Erdoğan, yeni adli yıl için gerçekleştirilen açılış törenindeki konuşmasının ardından Etimesgut Havaalanı’nda TEKNOFEST etkinlik alanını ziyaret etti, burada da bir konuşma gerçekleştirdi.
Konuşmasında, göçmenlere ilişkin mesajlar veren Erdoğan, “Birileri ülkemize sığınan sığınmacıları kin ve nefret tohumu yapmak istiyor. Hiç merak etmeyin, bu ülke ne yolgeçen hanıdır, ne bedavacı yatağıdır, ne de kimsenin istilaya cüret edebileceği sahipsiz bir memlekettir” dedi.
Erdoğan, burada yaptığı konuşmada özetle şunları söyledi:
“2023 Teknofest’ine her seviyeden 1 milyon gencimizin başvurduğunu öğrendim. İşte bu tablo Türkiye Yüzyılı tablosudur. Şartların en zor olduğu anlarda kimseye boyun eğmeyen bu milletin damarlarında dolaşan özgürlük tutkusunu görmek isteyen gelsin burada sizlere baksın.
Devleti yönetmek, ülkeyi kalkındırmak, halka hizmet etmek için başa geçenlerin tek vazifesi millet adına bu sorumluluğu yerine getirmektir.
Vatana sahip çıkmak, öyle hamasetle, yan gelip yatmakla olacak iş değildir. Onun için bayrakları bayrak yapan üstündeki kandır, toprak eğer uğrunda ölen varsa vatandır.
Durmadan, dinlenmeden çalışacağız ki hem ecdada layık olabilelim, hem de geleceğimize sahip çıkabilelim. Her safhada desteklerimiz ve teşviklerimizle sizlerin yanındayız.
Ülkemiz bir zamanlar rahmetli Cem Karaca’nın Tamirci Çırağı şarkısında dile getirdiği gibi insanımız ‘işçisin sen işçi kal’ denildiği ve önünün kesildiği dönemler yaşadı. Ama artık sıkıysa bunu de, yemez. Artık uzaya füzeler gönderen gençlik var. İHA’larımız var SİHA’larımız var. Bunlarla beraber uzaydayız. Artık milli teknoloji hamlesi var. Artık TEKNOFEST kuşağı var.
Türkiye olarak bu senaryoya gelene kadar çok oyun bozduk ama önümüzde hala dikkat etmemiz gereken tehditler bulunuyor.
Maziden atiye köprü kuramayan, çağa ayak uyduramayan milletlerin akıbeti berbat olmaya mahkumdur.

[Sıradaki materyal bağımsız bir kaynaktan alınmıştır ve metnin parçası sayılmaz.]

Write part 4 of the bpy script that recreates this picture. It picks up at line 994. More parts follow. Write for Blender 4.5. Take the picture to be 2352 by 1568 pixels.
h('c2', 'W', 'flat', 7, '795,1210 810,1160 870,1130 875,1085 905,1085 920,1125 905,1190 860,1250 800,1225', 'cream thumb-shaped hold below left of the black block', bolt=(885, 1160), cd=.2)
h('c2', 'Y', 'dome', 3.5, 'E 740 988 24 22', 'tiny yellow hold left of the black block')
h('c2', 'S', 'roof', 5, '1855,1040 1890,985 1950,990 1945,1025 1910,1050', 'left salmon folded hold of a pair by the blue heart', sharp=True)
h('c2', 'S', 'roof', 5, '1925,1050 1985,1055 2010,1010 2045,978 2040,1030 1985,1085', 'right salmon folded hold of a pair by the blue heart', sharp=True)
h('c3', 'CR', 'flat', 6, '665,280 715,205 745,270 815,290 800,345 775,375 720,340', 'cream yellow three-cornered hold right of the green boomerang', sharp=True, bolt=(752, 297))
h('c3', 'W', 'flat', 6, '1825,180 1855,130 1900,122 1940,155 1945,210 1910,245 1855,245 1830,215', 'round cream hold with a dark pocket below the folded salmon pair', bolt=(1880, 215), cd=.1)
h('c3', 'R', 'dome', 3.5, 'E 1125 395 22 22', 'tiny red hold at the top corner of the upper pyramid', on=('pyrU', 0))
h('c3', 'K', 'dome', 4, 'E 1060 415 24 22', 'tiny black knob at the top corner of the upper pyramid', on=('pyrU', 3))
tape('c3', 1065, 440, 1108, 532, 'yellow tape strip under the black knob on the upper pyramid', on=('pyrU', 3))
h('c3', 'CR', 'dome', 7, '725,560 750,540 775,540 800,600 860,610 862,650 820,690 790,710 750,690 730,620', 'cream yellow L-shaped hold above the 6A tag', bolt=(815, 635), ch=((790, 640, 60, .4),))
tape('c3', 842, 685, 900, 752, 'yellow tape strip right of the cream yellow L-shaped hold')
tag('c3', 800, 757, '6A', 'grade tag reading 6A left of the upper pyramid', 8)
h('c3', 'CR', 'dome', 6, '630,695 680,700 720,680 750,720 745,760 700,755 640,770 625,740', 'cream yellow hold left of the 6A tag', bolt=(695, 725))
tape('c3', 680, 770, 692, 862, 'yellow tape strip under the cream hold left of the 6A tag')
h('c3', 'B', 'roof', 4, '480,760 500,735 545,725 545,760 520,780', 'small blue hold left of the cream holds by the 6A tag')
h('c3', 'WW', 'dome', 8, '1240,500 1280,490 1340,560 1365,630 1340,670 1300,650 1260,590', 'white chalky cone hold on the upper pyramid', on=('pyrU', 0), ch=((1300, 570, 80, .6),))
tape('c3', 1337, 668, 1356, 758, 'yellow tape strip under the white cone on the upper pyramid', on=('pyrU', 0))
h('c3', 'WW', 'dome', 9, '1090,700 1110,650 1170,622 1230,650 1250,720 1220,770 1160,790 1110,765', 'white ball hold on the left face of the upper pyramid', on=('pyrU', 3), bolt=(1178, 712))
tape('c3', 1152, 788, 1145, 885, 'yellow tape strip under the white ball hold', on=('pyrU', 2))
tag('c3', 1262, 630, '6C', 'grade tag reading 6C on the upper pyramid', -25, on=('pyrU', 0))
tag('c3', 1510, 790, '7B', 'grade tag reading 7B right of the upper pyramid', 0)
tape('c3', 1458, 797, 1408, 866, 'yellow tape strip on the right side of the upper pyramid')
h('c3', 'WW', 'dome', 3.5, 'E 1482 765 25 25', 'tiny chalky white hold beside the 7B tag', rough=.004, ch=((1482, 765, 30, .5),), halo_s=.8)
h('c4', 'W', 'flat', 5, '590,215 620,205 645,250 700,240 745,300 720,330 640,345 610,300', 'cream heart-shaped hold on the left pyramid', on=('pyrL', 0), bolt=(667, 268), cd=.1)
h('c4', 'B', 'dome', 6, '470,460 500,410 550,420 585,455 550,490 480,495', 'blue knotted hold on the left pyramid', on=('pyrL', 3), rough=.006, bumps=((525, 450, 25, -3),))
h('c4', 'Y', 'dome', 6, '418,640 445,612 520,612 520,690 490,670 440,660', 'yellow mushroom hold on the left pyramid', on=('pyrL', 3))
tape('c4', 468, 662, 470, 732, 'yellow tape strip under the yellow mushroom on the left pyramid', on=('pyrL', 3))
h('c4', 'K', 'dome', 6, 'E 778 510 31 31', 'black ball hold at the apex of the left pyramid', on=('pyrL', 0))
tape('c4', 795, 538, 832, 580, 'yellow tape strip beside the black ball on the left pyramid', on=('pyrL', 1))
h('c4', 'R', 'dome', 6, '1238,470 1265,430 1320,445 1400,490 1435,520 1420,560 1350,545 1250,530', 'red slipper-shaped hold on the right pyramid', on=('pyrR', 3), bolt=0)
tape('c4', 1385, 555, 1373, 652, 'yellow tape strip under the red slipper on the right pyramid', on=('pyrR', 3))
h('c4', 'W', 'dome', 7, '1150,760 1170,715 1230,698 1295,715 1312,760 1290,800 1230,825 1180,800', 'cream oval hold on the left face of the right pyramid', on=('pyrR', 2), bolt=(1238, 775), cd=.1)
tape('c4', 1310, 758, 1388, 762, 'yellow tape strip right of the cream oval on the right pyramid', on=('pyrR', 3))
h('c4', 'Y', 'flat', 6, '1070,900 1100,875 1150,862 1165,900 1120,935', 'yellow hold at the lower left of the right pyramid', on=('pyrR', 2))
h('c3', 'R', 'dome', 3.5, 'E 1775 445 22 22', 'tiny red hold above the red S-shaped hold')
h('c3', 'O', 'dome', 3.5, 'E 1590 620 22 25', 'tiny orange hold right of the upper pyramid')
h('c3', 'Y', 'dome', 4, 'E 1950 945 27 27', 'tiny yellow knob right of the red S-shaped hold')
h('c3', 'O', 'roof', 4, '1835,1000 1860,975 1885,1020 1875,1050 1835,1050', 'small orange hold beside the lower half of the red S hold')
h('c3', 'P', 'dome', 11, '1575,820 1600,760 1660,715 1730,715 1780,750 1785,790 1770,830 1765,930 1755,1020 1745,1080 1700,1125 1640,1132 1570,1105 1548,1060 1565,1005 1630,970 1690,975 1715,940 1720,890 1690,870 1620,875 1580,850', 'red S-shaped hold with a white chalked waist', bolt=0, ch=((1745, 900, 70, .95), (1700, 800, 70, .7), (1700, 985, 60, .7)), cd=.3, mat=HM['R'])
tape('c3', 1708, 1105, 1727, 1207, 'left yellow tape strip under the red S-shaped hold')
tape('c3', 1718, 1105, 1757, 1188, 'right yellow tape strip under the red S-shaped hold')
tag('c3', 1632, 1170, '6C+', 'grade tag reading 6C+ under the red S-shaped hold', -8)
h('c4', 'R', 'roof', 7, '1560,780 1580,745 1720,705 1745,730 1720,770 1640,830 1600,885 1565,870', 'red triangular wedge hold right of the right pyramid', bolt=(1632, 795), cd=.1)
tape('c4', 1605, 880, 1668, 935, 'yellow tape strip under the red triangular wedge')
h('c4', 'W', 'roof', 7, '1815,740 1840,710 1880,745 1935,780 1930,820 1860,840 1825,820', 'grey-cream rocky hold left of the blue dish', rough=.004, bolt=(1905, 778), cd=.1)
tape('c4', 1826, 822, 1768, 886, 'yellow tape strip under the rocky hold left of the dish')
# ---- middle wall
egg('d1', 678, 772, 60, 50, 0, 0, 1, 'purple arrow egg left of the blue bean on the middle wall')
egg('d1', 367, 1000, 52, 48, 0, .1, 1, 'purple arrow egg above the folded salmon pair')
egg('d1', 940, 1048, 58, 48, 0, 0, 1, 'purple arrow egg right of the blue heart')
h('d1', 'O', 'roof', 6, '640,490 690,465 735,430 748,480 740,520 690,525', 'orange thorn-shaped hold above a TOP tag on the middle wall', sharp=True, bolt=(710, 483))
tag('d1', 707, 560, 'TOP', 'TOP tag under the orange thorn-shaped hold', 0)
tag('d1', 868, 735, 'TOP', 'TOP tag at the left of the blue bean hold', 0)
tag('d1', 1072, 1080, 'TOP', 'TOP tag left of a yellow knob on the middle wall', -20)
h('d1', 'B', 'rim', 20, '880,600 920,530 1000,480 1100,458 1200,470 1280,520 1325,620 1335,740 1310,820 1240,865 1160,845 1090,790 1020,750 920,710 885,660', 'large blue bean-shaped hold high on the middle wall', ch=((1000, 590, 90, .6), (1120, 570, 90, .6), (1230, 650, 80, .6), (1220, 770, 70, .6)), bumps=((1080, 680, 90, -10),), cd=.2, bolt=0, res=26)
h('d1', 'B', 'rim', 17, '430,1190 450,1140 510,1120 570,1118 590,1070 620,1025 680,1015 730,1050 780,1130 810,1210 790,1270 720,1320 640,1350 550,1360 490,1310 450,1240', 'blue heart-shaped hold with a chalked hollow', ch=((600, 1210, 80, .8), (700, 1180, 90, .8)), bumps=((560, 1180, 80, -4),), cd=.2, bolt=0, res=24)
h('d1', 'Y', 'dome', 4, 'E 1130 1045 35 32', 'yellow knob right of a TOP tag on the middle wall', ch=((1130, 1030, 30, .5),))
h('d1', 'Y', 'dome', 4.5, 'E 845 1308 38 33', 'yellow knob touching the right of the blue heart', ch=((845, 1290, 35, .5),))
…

Birileri ülkemizde yaşayan sığınmacıları etrafa kin ve nefret tohumu saçmanın vesilesi yapmaya çalışıyor. Bu mazlumların hali bize ülkemizi her alanda daha da güçlendirmemiz gerektiğini hatırlatıyor.
Kardeşlerim hiç merak etmeyin, bu ülke ne yol geçen hanıdır, ne bedavacı yatağıdır ne de kimsenin istila edebileceği bir ülkedir. İşte biz aynı zamanda kendimizi sömürgecilerden, zalimlerden, ayıran vasıflarımızla büyüğüz, güçlüyüz ve farklıyız. Medeniyetimizin özünü oluşturan bu vasıflarımızı kaybedip zalimlerle aynı olduğumuz gün bizim kıyametimizdir.
Bu ülkenin varlığına, birliğine, bekasına göz dikenlerin hepsi beşinci kol hareketidir. Demokratik bir ülkede farklılıkları ifade etmek, bozgunculuk yapmak suçtur. Bu nefret suçları hakkında benzer düzenlemeleri de hayata geçirmeliyiz.”